Choose one of the following scenarios. All examples use masculine gender since our languages don’t have a neuter gender, but I mean this regardless of the artist’s gender.
1. Artist becomes famous very early on his career, and somehow manages to score a big hit very quickly.
However, the artist never manages to outperform himself, and so that early hit becomes his one and only magnum opus.
20-30 years later, and he’s only remembered by the works he produced during his early years. Since he has since unable to produce anything memorable, he’s doomed to replay all those old acts or songs and live from his past success.
He dies in utter poverty, alone and barely remembered at all.
SUMMARY: Early One-Hit-Wonder, resting on his laurels most of his life.
2. Artist has it rough at the start. Started from the very bottom, and didn’t show much progress during the start of his career.
But he never gives up.

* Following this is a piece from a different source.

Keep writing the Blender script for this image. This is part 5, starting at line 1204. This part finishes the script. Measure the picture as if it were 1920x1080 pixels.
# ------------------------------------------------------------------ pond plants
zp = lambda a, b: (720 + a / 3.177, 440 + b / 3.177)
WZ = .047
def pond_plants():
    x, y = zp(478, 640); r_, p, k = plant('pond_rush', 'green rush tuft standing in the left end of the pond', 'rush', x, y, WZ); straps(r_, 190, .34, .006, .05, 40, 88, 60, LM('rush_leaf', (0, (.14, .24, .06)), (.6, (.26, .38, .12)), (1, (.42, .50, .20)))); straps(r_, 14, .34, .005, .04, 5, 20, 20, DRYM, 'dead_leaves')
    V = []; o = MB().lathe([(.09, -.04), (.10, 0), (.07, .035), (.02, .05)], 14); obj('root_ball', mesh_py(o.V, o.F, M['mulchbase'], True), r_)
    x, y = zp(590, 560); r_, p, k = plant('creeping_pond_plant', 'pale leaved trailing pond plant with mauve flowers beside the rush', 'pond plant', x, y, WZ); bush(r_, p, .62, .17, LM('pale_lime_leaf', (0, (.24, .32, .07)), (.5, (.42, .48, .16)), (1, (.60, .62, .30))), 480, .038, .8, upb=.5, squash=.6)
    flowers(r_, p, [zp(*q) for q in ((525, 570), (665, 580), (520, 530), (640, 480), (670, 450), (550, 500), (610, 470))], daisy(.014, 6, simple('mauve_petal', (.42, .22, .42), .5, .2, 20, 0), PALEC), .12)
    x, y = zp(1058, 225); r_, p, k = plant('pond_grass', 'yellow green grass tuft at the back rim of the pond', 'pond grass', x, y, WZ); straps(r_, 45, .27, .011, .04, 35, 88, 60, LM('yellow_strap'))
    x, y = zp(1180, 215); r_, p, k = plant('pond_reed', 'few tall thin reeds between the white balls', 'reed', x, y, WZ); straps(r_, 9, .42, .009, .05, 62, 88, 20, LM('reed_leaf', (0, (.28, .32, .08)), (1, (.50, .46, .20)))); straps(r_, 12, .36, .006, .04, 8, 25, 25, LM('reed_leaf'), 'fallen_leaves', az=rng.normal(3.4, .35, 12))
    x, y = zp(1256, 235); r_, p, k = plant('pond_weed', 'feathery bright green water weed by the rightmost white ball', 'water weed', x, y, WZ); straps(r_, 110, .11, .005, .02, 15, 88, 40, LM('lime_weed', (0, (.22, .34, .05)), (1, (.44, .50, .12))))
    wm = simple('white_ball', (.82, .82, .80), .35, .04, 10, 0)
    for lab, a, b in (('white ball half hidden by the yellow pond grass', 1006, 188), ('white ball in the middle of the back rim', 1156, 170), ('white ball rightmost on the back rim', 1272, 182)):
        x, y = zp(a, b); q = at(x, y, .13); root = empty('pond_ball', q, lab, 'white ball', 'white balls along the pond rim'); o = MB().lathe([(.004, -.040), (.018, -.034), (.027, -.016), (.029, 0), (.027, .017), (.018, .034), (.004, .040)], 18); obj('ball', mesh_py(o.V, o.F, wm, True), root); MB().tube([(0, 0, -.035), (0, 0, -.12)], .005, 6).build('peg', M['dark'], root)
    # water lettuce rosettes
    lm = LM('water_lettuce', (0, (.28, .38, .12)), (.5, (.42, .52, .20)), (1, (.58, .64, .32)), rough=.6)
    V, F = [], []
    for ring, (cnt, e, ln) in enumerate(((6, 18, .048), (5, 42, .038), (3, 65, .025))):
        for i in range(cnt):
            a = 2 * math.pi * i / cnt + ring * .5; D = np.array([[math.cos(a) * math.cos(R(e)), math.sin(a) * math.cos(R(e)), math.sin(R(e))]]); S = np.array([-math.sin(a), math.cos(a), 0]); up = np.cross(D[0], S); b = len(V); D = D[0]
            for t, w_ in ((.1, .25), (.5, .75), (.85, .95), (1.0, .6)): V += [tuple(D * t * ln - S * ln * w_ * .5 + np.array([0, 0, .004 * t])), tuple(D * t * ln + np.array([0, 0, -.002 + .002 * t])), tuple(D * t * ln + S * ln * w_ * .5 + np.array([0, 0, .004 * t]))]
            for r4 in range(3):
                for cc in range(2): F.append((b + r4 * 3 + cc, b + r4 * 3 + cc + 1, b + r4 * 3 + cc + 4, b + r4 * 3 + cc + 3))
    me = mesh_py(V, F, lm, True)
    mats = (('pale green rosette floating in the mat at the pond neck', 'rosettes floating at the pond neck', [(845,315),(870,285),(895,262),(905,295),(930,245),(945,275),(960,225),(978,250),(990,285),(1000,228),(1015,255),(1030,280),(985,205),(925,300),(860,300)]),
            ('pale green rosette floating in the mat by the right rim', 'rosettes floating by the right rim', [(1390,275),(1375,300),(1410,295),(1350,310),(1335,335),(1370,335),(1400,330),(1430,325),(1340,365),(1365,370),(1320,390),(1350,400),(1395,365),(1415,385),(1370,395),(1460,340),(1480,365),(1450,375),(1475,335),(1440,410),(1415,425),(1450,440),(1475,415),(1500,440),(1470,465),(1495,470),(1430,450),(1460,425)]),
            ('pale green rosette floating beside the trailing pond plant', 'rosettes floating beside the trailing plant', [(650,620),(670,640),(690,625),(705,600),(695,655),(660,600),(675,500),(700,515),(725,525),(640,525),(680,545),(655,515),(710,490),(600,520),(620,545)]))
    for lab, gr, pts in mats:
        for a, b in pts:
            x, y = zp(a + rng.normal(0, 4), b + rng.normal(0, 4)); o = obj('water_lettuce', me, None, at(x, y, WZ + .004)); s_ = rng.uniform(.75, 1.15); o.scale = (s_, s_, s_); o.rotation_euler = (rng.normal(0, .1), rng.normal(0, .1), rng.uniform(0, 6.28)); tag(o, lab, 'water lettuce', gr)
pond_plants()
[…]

He always tries to improve himself, always coming with better works of art.
And eventually, the fruits of his hard work start showing up. He’s not young anymore, but he’s starting to become quite successful.
He produces his magnum opus very late in life, when other artists have already retired. Since his talent is widely demanded, he has no choice but to keep touring and displaying his art, with barely any hope for retirement.
He dies an untimely death at a very old age (it’s not a contradiction in this case), and is deeply mourned by fans worldwide, entering halls of fame and widely considered one of the best of his art ever.
SUMMARY: poor start, hard earned success, becomes a Living Legend.
3. He’s an average artist. While he’s successful enough to live a good life, he’s not a hall of famer or a worldwide renowned star.
However, one day, for some reason or another, he becomes memetic. The internets get filled by parodies, comics and videos mocking his work.
Thus, amazing a huge, unwanted popularity, a periphery demographic.
He could capitalize in that popularity, but that would mean he would.
– lose his previous fandom
– never be taken seriously anymore
– live the rest of his life as a parody of himself
or he could just ignore the memes and remain respected among his niche fandom and obscure elsewhere, and eventually disappear and be forgotten.
SUMMARY: average artist turned Memetic Star
So, what do you choose? Why?
Bonus points for whoever comes with the best example.